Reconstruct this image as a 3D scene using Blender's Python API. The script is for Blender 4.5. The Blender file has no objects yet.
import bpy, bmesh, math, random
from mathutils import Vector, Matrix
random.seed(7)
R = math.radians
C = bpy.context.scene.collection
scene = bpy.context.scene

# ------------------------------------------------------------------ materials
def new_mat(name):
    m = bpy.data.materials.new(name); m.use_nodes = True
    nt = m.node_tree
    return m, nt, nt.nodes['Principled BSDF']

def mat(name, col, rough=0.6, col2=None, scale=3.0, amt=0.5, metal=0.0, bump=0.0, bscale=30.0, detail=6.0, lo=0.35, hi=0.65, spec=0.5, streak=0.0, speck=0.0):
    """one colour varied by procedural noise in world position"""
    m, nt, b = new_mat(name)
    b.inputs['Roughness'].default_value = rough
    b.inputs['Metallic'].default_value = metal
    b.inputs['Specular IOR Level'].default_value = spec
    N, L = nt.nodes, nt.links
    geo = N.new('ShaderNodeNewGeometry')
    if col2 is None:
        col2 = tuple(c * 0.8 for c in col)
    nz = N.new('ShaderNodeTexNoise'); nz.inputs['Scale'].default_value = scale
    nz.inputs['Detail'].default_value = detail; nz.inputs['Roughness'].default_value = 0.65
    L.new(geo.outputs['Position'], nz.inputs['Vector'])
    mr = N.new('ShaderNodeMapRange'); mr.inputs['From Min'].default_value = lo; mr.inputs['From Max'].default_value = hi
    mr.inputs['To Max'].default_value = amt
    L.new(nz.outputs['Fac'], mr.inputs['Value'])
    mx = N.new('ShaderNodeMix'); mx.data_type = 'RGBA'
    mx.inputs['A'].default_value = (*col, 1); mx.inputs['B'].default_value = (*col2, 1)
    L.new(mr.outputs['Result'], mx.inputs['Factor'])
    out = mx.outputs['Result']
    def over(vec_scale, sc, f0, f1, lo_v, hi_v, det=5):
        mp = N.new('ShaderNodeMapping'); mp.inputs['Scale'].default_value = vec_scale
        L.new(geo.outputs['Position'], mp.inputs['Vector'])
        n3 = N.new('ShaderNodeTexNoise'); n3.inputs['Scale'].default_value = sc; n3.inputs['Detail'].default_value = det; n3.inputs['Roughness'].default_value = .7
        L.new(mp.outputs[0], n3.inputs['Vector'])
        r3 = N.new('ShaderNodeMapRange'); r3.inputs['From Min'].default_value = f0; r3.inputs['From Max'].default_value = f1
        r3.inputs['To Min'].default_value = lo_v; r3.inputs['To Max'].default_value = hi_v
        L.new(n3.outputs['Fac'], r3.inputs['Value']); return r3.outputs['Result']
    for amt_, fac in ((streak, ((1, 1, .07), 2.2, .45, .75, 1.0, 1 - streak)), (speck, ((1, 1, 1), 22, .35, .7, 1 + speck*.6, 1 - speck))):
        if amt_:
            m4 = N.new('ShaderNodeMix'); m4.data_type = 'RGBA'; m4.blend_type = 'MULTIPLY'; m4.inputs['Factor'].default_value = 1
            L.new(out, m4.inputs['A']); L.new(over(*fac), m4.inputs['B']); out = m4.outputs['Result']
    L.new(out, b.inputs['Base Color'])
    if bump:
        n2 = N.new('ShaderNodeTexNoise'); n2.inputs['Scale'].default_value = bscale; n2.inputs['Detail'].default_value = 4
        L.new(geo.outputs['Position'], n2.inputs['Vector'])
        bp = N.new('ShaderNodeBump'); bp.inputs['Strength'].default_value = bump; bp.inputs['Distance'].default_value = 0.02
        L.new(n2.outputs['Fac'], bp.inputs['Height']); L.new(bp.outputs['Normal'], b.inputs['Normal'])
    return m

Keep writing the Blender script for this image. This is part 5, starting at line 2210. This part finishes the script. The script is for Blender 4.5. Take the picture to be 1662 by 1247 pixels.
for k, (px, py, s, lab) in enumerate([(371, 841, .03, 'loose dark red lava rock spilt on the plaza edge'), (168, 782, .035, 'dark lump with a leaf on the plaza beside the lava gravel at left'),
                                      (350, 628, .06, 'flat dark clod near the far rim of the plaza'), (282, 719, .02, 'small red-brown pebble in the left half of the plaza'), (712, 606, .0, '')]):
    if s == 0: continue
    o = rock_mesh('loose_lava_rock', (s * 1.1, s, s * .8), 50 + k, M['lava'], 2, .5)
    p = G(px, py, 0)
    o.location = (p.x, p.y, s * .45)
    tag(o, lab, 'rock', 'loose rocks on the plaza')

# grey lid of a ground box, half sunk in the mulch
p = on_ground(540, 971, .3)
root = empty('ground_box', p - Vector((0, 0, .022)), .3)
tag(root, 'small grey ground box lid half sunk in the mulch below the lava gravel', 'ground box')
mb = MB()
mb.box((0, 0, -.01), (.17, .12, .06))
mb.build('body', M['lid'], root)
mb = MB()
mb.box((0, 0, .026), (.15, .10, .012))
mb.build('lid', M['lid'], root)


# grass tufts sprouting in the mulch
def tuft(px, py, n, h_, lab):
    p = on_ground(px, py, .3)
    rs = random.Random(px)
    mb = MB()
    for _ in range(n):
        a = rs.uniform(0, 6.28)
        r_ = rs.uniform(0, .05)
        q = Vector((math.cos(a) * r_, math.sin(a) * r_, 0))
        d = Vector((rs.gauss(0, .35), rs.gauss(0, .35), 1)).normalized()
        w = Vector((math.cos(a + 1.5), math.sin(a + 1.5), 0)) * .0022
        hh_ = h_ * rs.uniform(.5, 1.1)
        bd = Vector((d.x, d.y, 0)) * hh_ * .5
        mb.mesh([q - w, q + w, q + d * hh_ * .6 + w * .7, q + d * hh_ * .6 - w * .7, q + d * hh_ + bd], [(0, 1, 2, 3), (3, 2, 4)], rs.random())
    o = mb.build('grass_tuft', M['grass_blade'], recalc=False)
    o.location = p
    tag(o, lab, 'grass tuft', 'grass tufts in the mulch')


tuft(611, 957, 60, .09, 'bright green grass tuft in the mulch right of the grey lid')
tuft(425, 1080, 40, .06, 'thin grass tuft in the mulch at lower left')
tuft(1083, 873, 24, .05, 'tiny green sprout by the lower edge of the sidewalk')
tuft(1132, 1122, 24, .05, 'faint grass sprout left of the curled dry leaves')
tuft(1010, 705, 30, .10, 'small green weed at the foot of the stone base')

* * *

**Given instruction:**
Reproduce the full listing exactly.

**Response for this exercise:**
Reconstruct this image as a 3D scene using Blender's Python API. The script is for Blender 4.5. The Blender file has no objects yet.
import bpy, bmesh, math, random
from mathutils import Vector, Matrix
random.seed(7)
R = math.radians
C = bpy.context.scene.collection
scene = bpy.context.scene

# ------------------------------------------------------------------ materials
def new_mat(name):
    m = bpy.data.materials.new(name); m.use_nodes = True
    nt = m.node_tree
    return m, nt, nt.nodes['Principled BSDF']

def mat(name, col, rough=0.6, col2=None, scale=3.0, amt=0.5, metal=0.0, bump=0.0, bscale=30.0, detail=6.0, lo=0.35, hi=0.65, spec=0.5, streak=0.0, speck=0.0):
    """one colour varied by procedural noise in world position"""
    m, nt, b = new_mat(name)
    b.inputs['Roughness'].default_value = rough
    b.inputs['Metallic'].default_value = metal
    b.inputs['Specular IOR Level'].default_value = spec
    N, L = nt.nodes, nt.links
    geo = N.new('ShaderNodeNewGeometry')
    if col2 is None:
        col2 = tuple(c * 0.8 for c in col)
    nz = N.new('ShaderNodeTexNoise'); nz.inputs['Scale'].default_value = scale
    nz.inputs['Detail'].default_value = detail; nz.inputs['Roughness'].default_value = 0.65
    L.new(geo.outputs['Position'], nz.inputs['Vector'])
    mr = N.new('ShaderNodeMapRange'); mr.inputs['From Min'].default_value = lo; mr.inputs['From Max'].default_value = hi
    mr.inputs['To Max'].default_value = amt
    L.new(nz.outputs['Fac'], mr.inputs['Value'])
    mx = N.new('ShaderNodeMix'); mx.data_type = 'RGBA'
    mx.inputs['A'].default_value = (*col, 1); mx.inputs['B'].default_value = (*col2, 1)
    L.new(mr.outputs['Result'], mx.inputs['Factor'])
    out = mx.outputs['Result']
    def over(vec_scale, sc, f0, f1, lo_v, hi_v, det=5):
        mp = N.new('ShaderNodeMapping'); mp.inputs['Scale'].default_value = vec_scale
        L.new(geo.outputs['Position'], mp.inputs['Vector'])
        n3 = N.new('ShaderNodeTexNoise'); n3.inputs['Scale'].default_value = sc; n3.inputs['Detail'].default_value = det; n3.inputs['Roughness'].default_value = .7
        L.new(mp.outputs[0], n3.inputs['Vector'])
        r3 = N.new('ShaderNodeMapRange'); r3.inputs['From Min'].default_value = f0; r3.inputs['From Max'].default_value = f1
        r3.inputs['To Min'].default_value = lo_v; r3.inputs['To Max'].default_value = hi_v
        L.new(n3.outputs['Fac'], r3.inputs['Value']); return r3.outputs['Result']
    for amt_, fac in ((streak, ((1, 1, .07), 2.2, .45, .75, 1.0, 1 - streak)), (speck, ((1, 1, 1), 22, .35, .7, 1 + speck*.6, 1 - speck))):
        if amt_:
            m4 = N.new('ShaderNodeMix'); m4.data_type = 'RGBA'; m4.blend_type = 'MULTIPLY'; m4.inputs['Factor'].default_value = 1
            L.new(out, m4.inputs['A']); L.new(over(*fac), m4.inputs['B']); out = m4.outputs['Result']
    L.new(out, b.inputs['Base Color'])
    if bump:
        n2 = N.new('ShaderNodeTexNoise'); n2.inputs['Scale'].default_value = bscale; n2.inputs['Detail'].default_value = 4
        L.new(geo.outputs['Position'], n2.inputs['Vector'])
        bp = N.new('ShaderNodeBump'); bp.inputs['Strength'].default_value = bump; bp.inputs['Distance'].default_value = 0.02
        L.new(n2.outputs['Fac'], bp.inputs['Height']); L.new(bp.outputs['Normal'], b.inputs['Normal'])
    return m

Keep writing the Blender script for this image. This is part 5, starting at line 2210. This part finishes the script. The script is for Blender 4.5. Take the picture to be 1662 by 1247 pixels.
for k, (px, py, s, lab) in enumerate([(371, 841, .03, 'loose dark red lava rock spilt on the plaza edge'), (168, 782, .035, 'dark lump with a leaf on the plaza beside the lava gravel at left'),
                                      (350, 628, .06, 'flat dark clod near the far rim of the plaza'), (282, 719, .02, 'small red-brown pebble in the left half of the plaza'), (712, 606, .0, '')]):
    if s == 0: continue
    o = rock_mesh('loose_lava_rock', (s * 1.1, s, s * .8), 50 + k, M['lava'], 2, .5)
    p = G(px, py, 0)
    o.location = (p.x, p.y, s * .45)
    tag(o, lab, 'rock', 'loose rocks on the plaza')

# grey lid of a ground box, half sunk in the mulch
p = on_ground(540, 971, .3)
root = empty('ground_box', p - Vector((0, 0, .022)), .3)
tag(root, 'small grey ground box lid half sunk in the mulch below the lava gravel', 'ground box')
mb = MB()
mb.box((0, 0, -.01), (.17, .12, .06))
mb.build('body', M['lid'], root)
mb = MB()
mb.box((0, 0, .026), (.15, .10, .012))
mb.build('lid', M['lid'], root)


# grass tufts sprouting in the mulch
def tuft(px, py, n, h_, lab):
    p = on_ground(px, py, .3)
    rs = random.Random(px)
    mb = MB()
    for _ in range(n):
        a = rs.uniform(0, 6.28)
        r_ = rs.uniform(0, .05)
        q = Vector((math.cos(a) * r_, math.sin(a) * r_, 0))
        d = Vector((rs.gauss(0, .35), rs.gauss(0, .35), 1)).normalized()
        w = Vector((math.cos(a + 1.5), math.sin(a + 1.5), 0)) * .0022
        hh_ = h_ * rs.uniform(.5, 1.1)
        bd = Vector((d.x, d.y, 0)) * hh_ * .5
        mb.mesh([q - w, q + w, q + d * hh_ * .6 + w * .7, q + d * hh_ * .6 - w * .7, q + d * hh_ + bd], [(0, 1, 2, 3), (3, 2, 4)], rs.random())
    o = mb.build('grass_tuft', M['grass_blade'], recalc=False)
    o.location = p
    tag(o, lab, 'grass tuft', 'grass tufts in the mulch')


tuft(611, 957, 60, .09, 'bright green grass tuft in the mulch right of the grey lid')
tuft(425, 1080, 40, .06, 'thin grass tuft in the mulch at lower left')
tuft(1083, 873, 24, .05, 'tiny green sprout by the lower edge of the sidewalk')
tuft(1132, 1122, 24, .05, 'faint grass sprout left of the curled dry leaves')
tuft(1010, 705, 30, .10, 'small green weed at the foot of the stone base')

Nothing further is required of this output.